Recep Tayyip Erdogan, que sueña con convertirse en “el nuevo sultán otomano”, lleva años en los que ya ni siquiera se esfuerza en ocultar sus ambiciones expansionistas, apelando repetidas veces a las fronteras del Imperio Otomano y reivindicando como las fronteras nacionales de Turquía, Alepo y Mosul, además de regiones de Grecia, Georgia y todo Chipre, cuyo norte ya ocupan los turcos.

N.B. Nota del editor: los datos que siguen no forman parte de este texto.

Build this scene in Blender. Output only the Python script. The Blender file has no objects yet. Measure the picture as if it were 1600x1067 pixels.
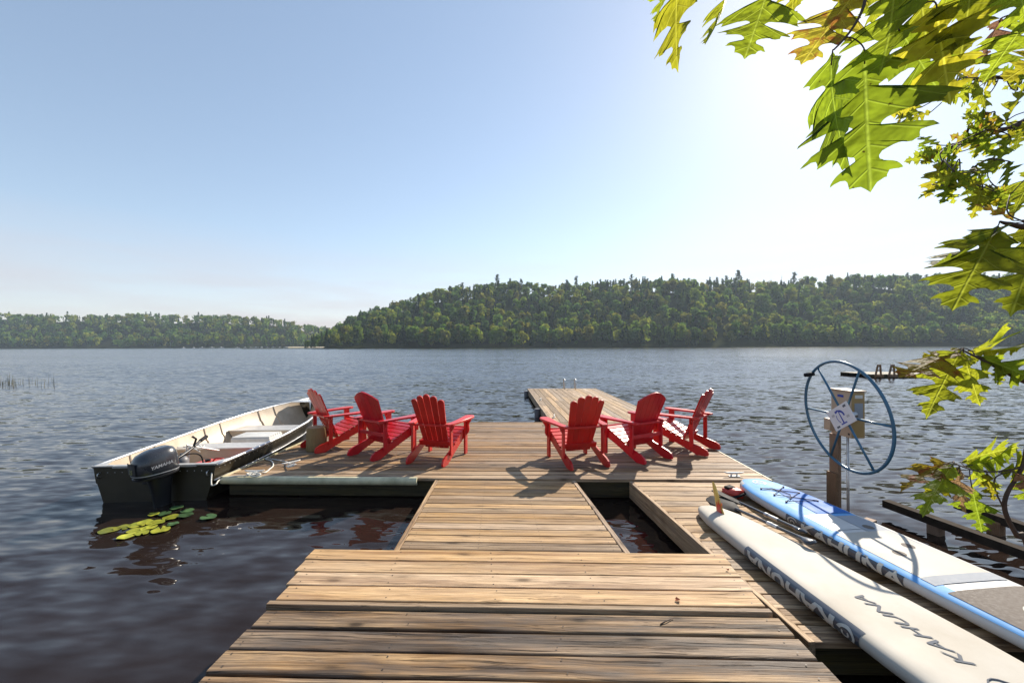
import bpy, bmesh, math, random
import numpy as np
from mathutils import Vector, Matrix, Euler

random.seed(7)
scene = bpy.context.scene
C = scene.collection
R = math.radians

# ------------------------------------------------------------------ camera
CZ = 1.86            # eye height above the lake
FPX = 640.0          # focal length in pixels of the 1600 px wide photograph
ROLL = 0.0037
cr, sr = math.cos(ROLL), math.sin(ROLL)
cam_d = bpy.data.cameras.new('camera')
cam_d.sensor_width = 36.0
cam_d.lens = FPX / 1600.0 * 36.0
cam_d.shift_y = 6.5 / 1600.0
cam_d.clip_start = 0.02
cam_d.clip_end = 6000.0
cam = bpy.data.objects.new('camera', cam_d)
C.objects.link(cam)
cam.matrix_world = Matrix(((cr, sr, 0, 0), (0, 0, -1, 0), (-sr, cr, 0, CZ), (0, 0, 0, 1)))
scene.camera = cam

# ------------------------------------------------------------------ sky, sun, exposure
SUN_DIR = Vector((0.766, 1.0, 0.86)).normalized()
SUN_EL = math.asin(SUN_DIR.z)
SUN_AZ = math.atan2(SUN_DIR.x, SUN_DIR.y)
world = bpy.data.worlds.new('World')
scene.world = world
world.use_nodes = True
wn = world.node_tree
wn.nodes.clear()
w_out = wn.nodes.new('ShaderNodeOutputWorld')
w_bg = wn.nodes.new('ShaderNodeBackground')
w_sky = wn.nodes.new('ShaderNodeTexSky')
w_sky.sky_type = 'NISHITA'
w_sky.sun_disc = False
w_sky.sun_elevation = SUN_EL
w_sky.sun_rotation = SUN_AZ
w_sky.altitude = 250.0
w_sky.air_density = 1.0
w_sky.dust_density = 0.3
w_sky.ozone_density = 1.2
w_bg.inputs['Strength'].default_value = 0.13
# thin low fair-weather clouds, mixed into the sky by direction
w_tc = wn.nodes.new('ShaderNodeTexCoord')
w_map = wn.nodes.new('ShaderNodeMapping')
w_map.inputs['Scale'].default_value = (2.2, 2.2, 16.0)
w_map.inputs['Location'].default_value = (3.1, 0.4, 0.3)
w_noise = wn.nodes.new('ShaderNodeTexNoise')
w_noise.inputs['Scale'].default_value = 1.6
w_noise.inputs['Detail'].default_value = 6.0
w_noise.inputs['Roughness'].default_value = 0.55
w_sep = wn.nodes.new('ShaderNodeSeparateXYZ')
w_band = wn.nodes.new('ShaderNodeValToRGB')
w_band.color_ramp.elements[0].position = 0.03
w_band.color_ramp.elements[0].color = (1, 1, 1, 1)
w_band.color_ramp.elements[1].position = 0.24
w_band.color_ramp.elements[1].color = (0, 0, 0, 1)
w_thr = wn.nodes.new('ShaderNodeValToRGB')
w_thr.color_ramp.elements[0].position = 0.36
w_thr.color_ramp.elements[1].position = 0.62
w_thr.color_ramp.elements[0].color = (0.45, 0.45, 0.45, 1)
w_mul = wn.nodes.new('ShaderNodeMath')
w_mul.operation = 'MULTIPLY'
w_mul2 = wn.nodes.new('ShaderNodeMath')
w_mul2.operation = 'MULTIPLY'
w_mul2.inputs[1].default_value = 0.9
w_mix = wn.nodes.new('ShaderNodeMix')
w_mix.data_type = 'RGBA'
w_mix.inputs['B'].default_value = (3.35, 2.98, 3.12, 1)
L = wn.links.new
L(w_tc.outputs['Generated'], w_map.inputs['Vector'])
L(w_map.outputs['Vector'], w_noise.inputs['Vector'])
L(w_tc.outputs['Generated'], w_sep.inputs[0])
L(w_sep.outputs['Z'], w_band.inputs['Fac'])
L(w_noise.outputs['Fac'], w_thr.inputs['Fac'])
L(w_thr.outputs['Color'], w_mul.inputs[0])
L(w_band.outputs['Color'], w_mul.inputs[1])
L(w_mul.outputs[0], w_mul2.inputs[0])
L(w_mul2.outputs[0], w_mix.inputs['Factor'])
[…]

Erdogan, que se define como nacionalista conservador para sortear las leyes seculares de Turquía, esconde un neo-otomanismo islamista. En la práctica, su partido, el AKP (Partido de la Justicia y el Desarrollo), muy cercano a los Hermanos Musulmanes, tiene el origen en dos partidos ilegalizados por querer aplicar la ley islámica en Turquía -el Partido Virtud y Partido del Bienestar-, y Erdogan actualmente tiene como aliados al islamista Gobierno de Acuerdo Nacional de Trípoli, en Libia, y a yihadistas radicales en Siria, que comparten trinchera con los dos brazos de Al Qaeda en el país: el histórico Jabhat Al Nusra (ahora Hayat Tahrir Al Sham) y la actual Organización de los Guardianes de la Religión (Tanzim Hurras Ad Din), parte de la Sala de Operaciones Incita a los Creyentes formada por los grupos salafistas más extremistas de la región. El pseudo-sultán, queriendo convertirse en el portavoz del sunismo e intentando expandir su influencia hacia todos los países que un día fueron parte del dominio otomano, mantuvo también buena relación, hasta que fue derrocado, con el islamista Omar Al Bashir, ligado a los Hermanos Musulmanes y que llegó a proteger a Osama Bin Laden.

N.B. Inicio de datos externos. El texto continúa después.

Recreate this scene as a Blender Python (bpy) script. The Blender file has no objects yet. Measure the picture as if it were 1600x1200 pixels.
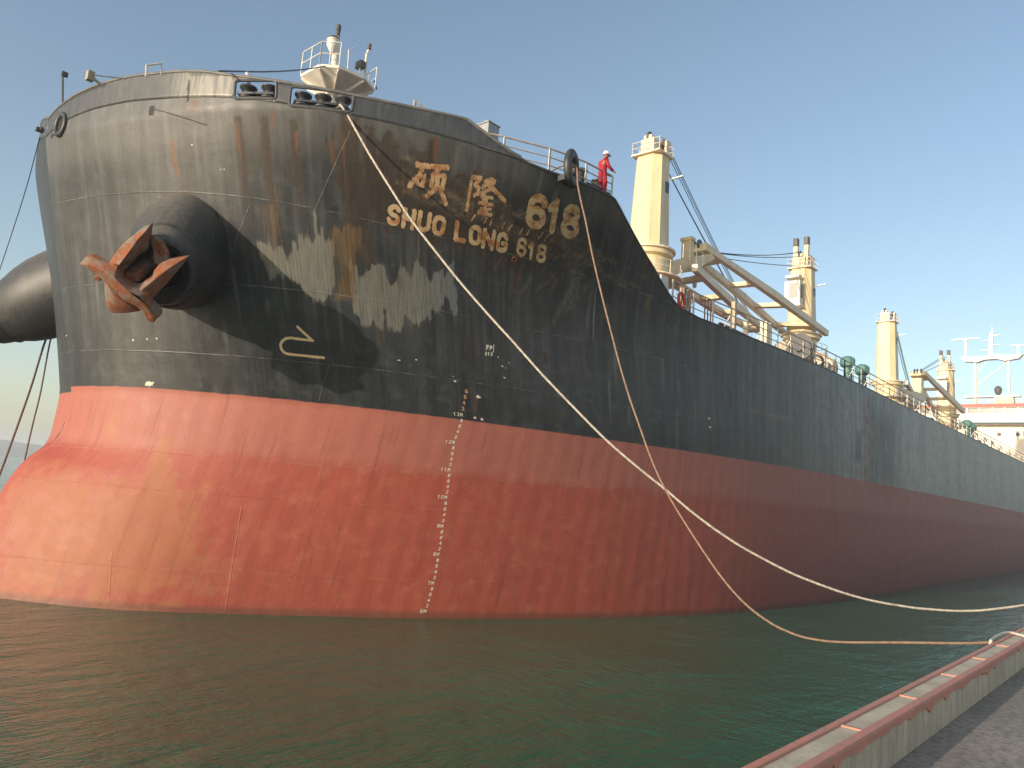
import bpy, bmesh, math, random
import numpy as np
from mathutils import Vector, Matrix
from mathutils.bvhtree import BVHTree
from mathutils.geometry import delaunay_2d_cdt
random.seed(5); rng = np.random.default_rng(7)
R = math.radians
sc = bpy.context.scene; col = sc.collection

# ------------------------------------------------------------------ camera
FPX = 1180.0; EYE = Vector((0, 0, 4.72))
PITCH, AZ, ROLL = 0.142573, 0.732134, 0.077842
fw = Vector((math.cos(AZ)*math.cos(PITCH), math.sin(AZ)*math.cos(PITCH), math.sin(PITCH)))
r0 = Vector((math.sin(AZ), -math.cos(AZ), 0)); u0 = r0.cross(fw)
cr = r0*math.cos(ROLL)+u0*math.sin(ROLL); cu = -r0*math.sin(ROLL)+u0*math.cos(ROLL)
cam = bpy.data.objects.new('camera', bpy.data.cameras.new('camera')); col.objects.link(cam)
M = Matrix((cr, cu, -fw)).transposed().to_4x4(); M.translation = EYE
cam.matrix_world = M
cam.data.sensor_width = 36; cam.data.lens = 36*FPX/1600; cam.data.clip_start = 0.1; cam.data.clip_end = 60000
sc.camera = cam

# ------------------------------------------------------------------ light
SUN_AZ, SUN_EL = R(174.0), R(11.0)
sundir = Vector((math.cos(SUN_AZ)*math.cos(SUN_EL), math.sin(SUN_AZ)*math.cos(SUN_EL), math.sin(SUN_EL)))
world = bpy.data.worlds.new('World'); sc.world = world; world.use_nodes = True
wn = world.node_tree; bg = wn.nodes['Background']
sky = wn.nodes.new('ShaderNodeTexSky'); sky.sky_type = 'NISHITA'; sky.sun_disc = False
sky.sun_elevation = SUN_EL; sky.sun_rotation = R(90)-SUN_AZ
sky.air_density = 1.0; sky.dust_density = 1.5; sky.ozone_density = 1.0; sky.altitude = 0
wn.links.new(sky.outputs[0], bg.inputs['Color']); bg.inputs['Strength'].default_value = 0.135
sl = bpy.data.lights.new('sun', 'SUN'); sl.energy = 3.0; sl.angle = R(0.5); sl.color = (1.0, 0.86, 0.68)
so = bpy.data.objects.new('sun', sl); col.objects.link(so)
so.rotation_euler = sundir.to_track_quat('Z', 'Y').to_euler()
sc.view_settings.view_transform = 'Standard'; sc.view_settings.look = 'None'
sc.view_settings.gamma = 1; sc.view_settings.exposure = 0.82
sc.render.engine = 'CYCLES'; sc.cycles.use_denoising = True
sc.cycles.max_bounces = 6; sc.cycles.volume_bounces = 2

# ------------------------------------------------------------------ helpers
def ray(px, py):
    return (fw*FPX + cr*(px-800) - cu*(py-600))
def onZ(px, py, z):
    d = ray(px, py); return EYE + d*((z-EYE.z)/d.z)
def onY(px, py, y):
    d = ray(px, py); return EYE + d*((y-EYE.y)/d.y)
def onX(px, py, x):
    d = ray(px, py); return EYE + d*((x-EYE.x)/d.x)
def onP(px, py, p0, n):
    d = ray(px, py); return EYE + d*((p0-EYE).dot(n)/d.dot(n))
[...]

Pero las aspiraciones neo-otomanas de Erdogan no se reflejan solo en alianzas y discursos. Actualmente, los turcos ocupan parte del norte de Raqqa, el norte de Alepo/Afrin, parte de Idlib, y en Libia se han establecido en Trípoli, violando el embargo internacional de venta de armas al país norafricano, e incluso intentando hacerse el control de aguas territoriales de su eterno enemigo Grecia.
Y es que los turcos llevan décadas creyéndose los amos de la región, porque hasta ahora nadie los ha detenido. En 1939, se anexaron el territorio sirio de Alejandreta/Hatay. En 1974, invadieron el norte de Chipre. En 2018, invadieron Afrin (norte de Alepo) de la mano de yihadistas radicales con total impunidad. No solo por la vía militar, sino que llevan años chantajeando a Europa con los refugiados, como si fuesen una moneda de cambio y no personas. Y ahora, en 2020, volvió a entrar con todo, esta vez en Idlib, para dar apoyo a los grupos terroristas más execrables que conoce el mundo en este siglo, mientras asesinaba con sus drones a los soldados del Ejército Árabe Sirio, que llevan una década desangrándose para impedir que los integristas de línea más dura se establezcan en Siria como lo han hecho en Afganistán.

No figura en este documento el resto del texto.